Now I could instead write a function like this that returns the entire interior:
pub fn get_mutable_interior(&self) -> std::cell::Ref<MutableInterior>;
However this potentially exposes fields (MutableInterior.hide_me in this example) that are really private implementation details to Foo.
Ideally I just want to expose the vec itself, potentially with a guard to implement the dynamic borrowing behavior. Then callers do not have to find out about hide_me.

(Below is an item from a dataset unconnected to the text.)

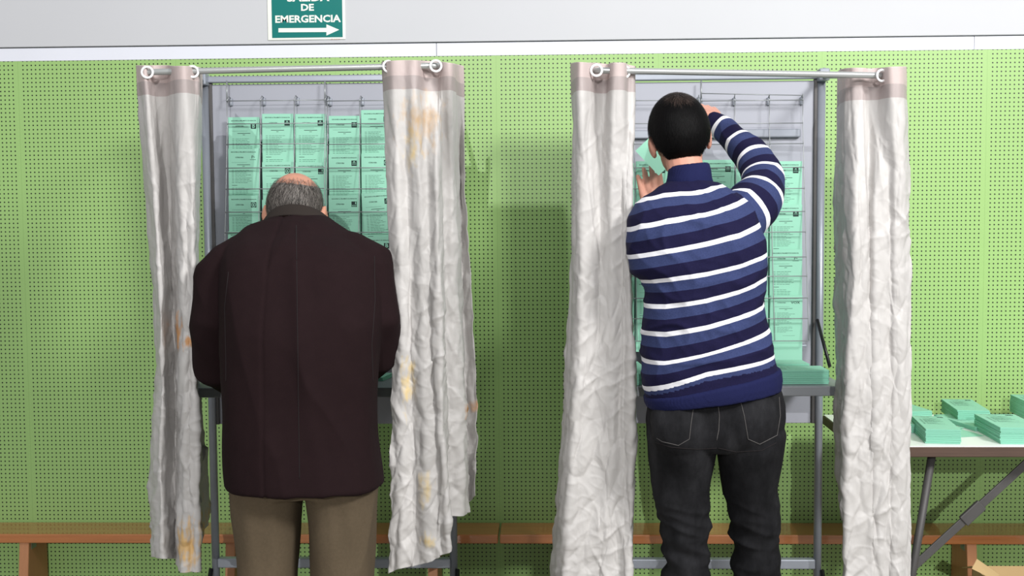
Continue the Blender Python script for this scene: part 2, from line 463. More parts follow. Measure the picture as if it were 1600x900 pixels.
# ------------------------------------------------------------------ booths
BY = 3.78       # plane of the booth back
def booth(pl, pr, side, zt_px):
    """pl, pr: X of the two posts"""
    cx = (pl+pr)/2
    lab = ['grey metal voting booth the elderly man in a coat bends over', 'grey metal voting booth the man in the striped sweater reaches into'][side == 'right']
    t = thing('voting_booth', lab, 'voting booth', (cx, BY, 0)); L = Vector(t.location)
    zt = P(zt_px[0], zt_px[1], BY).z
    for x in (pl, pr):
        bm = B(); tube(bm, [Vector((x, BY-.01, .03))-L, Vector((x, BY-.01, zt))-L], .0135, 16); obj('post', bm, M['steel'], t, True)
        s = -1 if x < cx else 1
        bm = B(); box(bm, Vector((x-.02, BY-.40, 0))-L, Vector((x+.02, BY+.06, .03))-L, .005)
        obj('foot', bm, M['steel'], t)
        bm = B(); tube(bm, [Vector((x+s*.014, BY-.02, P(1284, 888, BY).z))-L, Vector((x+s*.018, BY-.2, .03))-L], .008, 8); obj('brace', bm, M['black'], t, True)
    bm = B(); box(bm, Vector((pl, BY-.022, zt-.02))-L, Vector((pr, BY+.004, zt+.002))-L, .004); obj('top_rail', bm, M['steel'], t)
    z0, z1 = P(1150, 886, BY).z, P(1150, 871, BY).z
    bm = B(); box(bm, Vector((pl+.01, BY-.025, z0))-L, Vector((pr-.01, BY+.005, z1))-L, .004); obj('cross_bar', bm, M['steel'], t)
    zb = P(1100, 661, BY).z
    bm = B(); box(bm, Vector((pl+.022, BY-.004, zb))-L, Vector((pr-.022, BY+.008, zt-.024))-L, .002); obj('back_panel', bm, M['board'], t)
    for x in (pl+.018, pr-.018):
        bm = B(); box(bm, Vector((x-.006, BY-.012, zb))-L, Vector((x+.006, BY+.01, zt-.02))-L, .002); obj('panel_edge_trim', bm, M['legsteel'], t)
    zr = P(1100, 209, BY).z
    bm = B(); box(bm, Vector((pl+.10, BY-.024, zr-.016))-L, Vector((pr-.07, BY-.003, zr+.012))-L, .004); obj('support_rail', bm, M['steel'], t)
    bm = B(); box(bm, Vector((pl+.05, BY-.09, P(1100, 540, BY-.1).z-.008))-L, Vector((pr-.06, BY-.003, P(1100, 540, BY-.1).z))-L, .002); obj('ledge', bm, M['steel'], t)
    # desk
    zd = P(1100, 604, 3.32).z
    bm = B(); box(bm, Vector((cx-.37, 3.32, zd-.03))-L, Vector((cx+.37, BY-.03, zd))-L, .003); dk = obj('desk', bm, M['desk'], t)
    for x in (pl+.012, pr-.012):
        bm = B(); tube(bm, [Vector((x, BY-.03, zd+.16))-L, Vector((x+(.01 if x > cx else -.01), BY-.16, zd+.02))-L], .006, 8)
        obj('desk_bracket', bm, M['black'], t, True)
    return t, zt, zd

pL1 = P(325, 300, BY).x; pR1 = P(709, 860, BY).x
pR2 = P(1281, 300, BY).x; pL2 = pR2-(pR1-pL1)+.035
boothL, ztL, zdesk = booth(pL1, pR1, 'left', (450, 120))
boothR, ztR, _ = booth(pL2, pR2, 'right', (1150, 116))
RODY = 3.10
def rail(t, a, b, pl, pr, zt):
    L = Vector(t.location); A = P(a[0], a[1], RODY); Bq = P(b[0], b[1], RODY)
    pts = [Vector((pl, BY-.02, zt-.012))]
    dA = (pts[0]-A); dB = Vector((pr, BY-.02, zt-.012))-Bq
    pts.append(A+dA*.06)
    for k in range(1, 5): pts.append(A+dA*.06*(1-k/5)**2+(Bq-A)*.04*(k/5)**2)
    pts.append(A+(Bq-A)*.04)
    for k in range(1, 12): pts.append(A+(Bq-A)*(.04+.92*k/12))
    pts.append(Bq+(A-Bq)*.04)
    for k in range(1, 5): pts.append(Bq+dB*.06*(k/5)**2+(A-Bq)*.04*(1-k/5)**2)
    pts.append(Bq+dB*.06); pts.append(Vector((pr, BY-.02, zt-.012)))
    bm = B(); tube(bm, [p-L for p in pts], .0088, 14); r = obj('curtain_rail', bm, M['alu'], t, True)
    for x in (pl, pr):
        bm = B(); box(bm, Vector((x-.017, BY-.055, zt-.03))-L, Vector((x+.017, BY-.005, zt+.01))-L, .004)
        tube(bm, [Vector((x, BY-.045, zt+.012))-L, Vector((x, BY-.045, zt-.01))-L], .004, 8)
        obj('clamp', bm, M['steel'], t)
    return A, Bq
railL = rail(boothL, (221, 113), (688, 102.5), pL1, pR1, ztL)
railR = rail(boothR, (928, 110), (1381, 118), pL2, pR2, ztR)

# wire racks
def yz(n):  # depth of tier n
    return BY-.03-.022*n
def rack(xs_px, ys, label, anchor_px, yref):
    zs_ = []
    t = thing('wire_rack', label, 'wire rack', (P((xs_px[0]+xs_px[-1])/2, 300, BY).x, BY-.03, 1.0)); L = Vector(t.location)
    depth = lambda i: yz(max(0, (i-1)/2))-.020
    X = [P(x, yref, BY-.05).x for x in xs_px]
    Z = [P((xs_px[0]+xs_px[-1])/2, y, depth(i)).z for i, y in enumerate(ys)]
    for i, z in enumerate(Z):
        bm = B(); tube(bm, [Vector((X[0], depth(i), z))-L, Vector((X[-1], depth(i), z))-L], .0016, 8); obj('horizontal_wire', bm, M['wire'], t, True)
    for x in X:
        bm = B(); tube(bm, [Vector((x, depth(i)+.003, z))-L for i, z in enumerate(Z)], .0014, 8)
        tube(bm, [Vector((x, depth(0)+.003, Z[0]))-L, Vector((x+.002, BY-.03, Z[0]+.018))-L, Vector((x+.004, BY-.006, Z[0]+.012))-L], .0016, 8)
        obj('vertical_wire', bm, M['wire'], t, True)
        bm = B(); box(bm, Vector((x-.001, BY-.014, Z[0]-.012))-L, Vector((x+.009, BY-.003, Z[0]+.014))-L, .002); obj('hook', bm, M['steel'], t)
    xa = P(anchor_px, 150, BY-.03).x
    bm = B(); tube(bm, [Vector((xa, BY-.032, P(anchor_px, 126, BY-.03).z))-L, Vector((xa, BY-.034, Z[0]-.005))-L], .0026, 8); obj('hanger_rod', bm, M['wire'], t, True)
    return t
YS = [157, 193, 225, 262, 295, 331, 363, 402, 432, 466, 498, 533]
rack([356, 408, 461, 509], YS, 'thin wire ballot rack at the left of the left booth panel', 355, 250)
rack([512.5, 563, 615, 667], YS, 'thin wire ballot rack beside the stained curtain in the left booth', 508, 250)
rack([938, 991, 1043, 1092], YS, 'thin wire ballot rack behind the raised left hand in the right booth', 945, 250)
rackR = rack([1096, 1148, 1202, 1254], YS, 'thin wire ballot rack with empty top tier at the right of the right booth', 1095.5, 250)
L_ = Vector(rackR.location)
bm = B(); a = P(1096, 146, BY-.06); b = P(1252, 149, BY-.06)
tube(bm, [a-L_, b-L_], .0016, 8)
for x in (1096, 1148, 1202, 1254):
    p = P(x, 147, BY-.06); q = P(x, 157, BY-.03); tube(bm, [p-L_, q-L_], .0014, 8)
obj('top_lip', bm, M['wire'], rackR, True)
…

Instead of creating a brand new type, you can use Ref::map (since Rust 1.8). This has the same result as Levans' existing answer:
use std::cell::Ref;
impl Foo {
pub fn get_items(&self) -> Ref<'_, Vec<i32>> {
Ref::map(self.interior.borrow(), |mi| &mi.vec)
}
}
You can also use new features like impl Trait to hide the Ref from the API:
use std::cell::Ref;
use std::ops::Deref;
impl Foo {
pub fn get_items(&self) -> impl Deref<Target = Vec<i32>> + '_ {
Ref::map(self.interior.borrow(), |mi| &mi.vec)
}
}
You can create a new struct similar to the Ref<'a,T> guard returned by RefCell::borrow(), in order to wrap this Ref and avoid having it going out of scope, like this:
use std::cell::Ref;
struct FooGuard<'a> {
guard: Ref<'a, MutableInterior>,
}
then, you can implement the Deref trait for it, so that it can be used as if it was a &Vec<i32>:
use std::ops::Deref;
impl<'b> Deref for FooGuard<'b> {
type Target = Vec<i32>;
fn deref(&self) -> &Vec<i32> {
&self.guard.vec
}
}
after that, update your get_items() method to return a FooGuard instance:
impl Foo {
pub fn get_items(&self) -> FooGuard {
FooGuard {
guard: self.interior.borrow(),
}
}
}
and Deref does the magic:
fn main() {
let f = Foo {
interior: RefCell::new(MutableInterior {
vec: Vec::new(),
hide_me: 2,
}),
};
let borrowed_f = &f;
let items = borrowed_f.get_items();
let v: &Vec<i32> = &items;
}
You can wrap the Vec in an Rc.
use std::cell::RefCell;
use std::rc::Rc;
struct MutableInterior {
hide_me: i32,
vec: Rc<Vec<i32>>,
}
struct Foo {
interior: RefCell<MutableInterior>,
}
impl Foo {
pub fn get_items(&self) -> Rc<Vec<i32>> {
self.interior.borrow().vec.clone() // clones the Rc, not the Vec
}
}
fn main() {
let f = Foo {
interior: RefCell::new(MutableInterior {
vec: Rc::new(Vec::new()),
hide_me: 2,
}),
};
let borrowed_f = &f;
let items = borrowed_f.get_items();
}
When you need to mutate the Vec, use Rc::make_mut to obtain a mutable reference to the Vec. If there are still other Rcs referring to the Vec, make_mut will dissociate the Rc from the other Rcs, clone the Vec and update itself to refer to that new Vec, then give you a mutable reference to it. This ensures that the value in the other Rcs doesn't suddenly change (because Rc by itself doesn't provide interior mutability).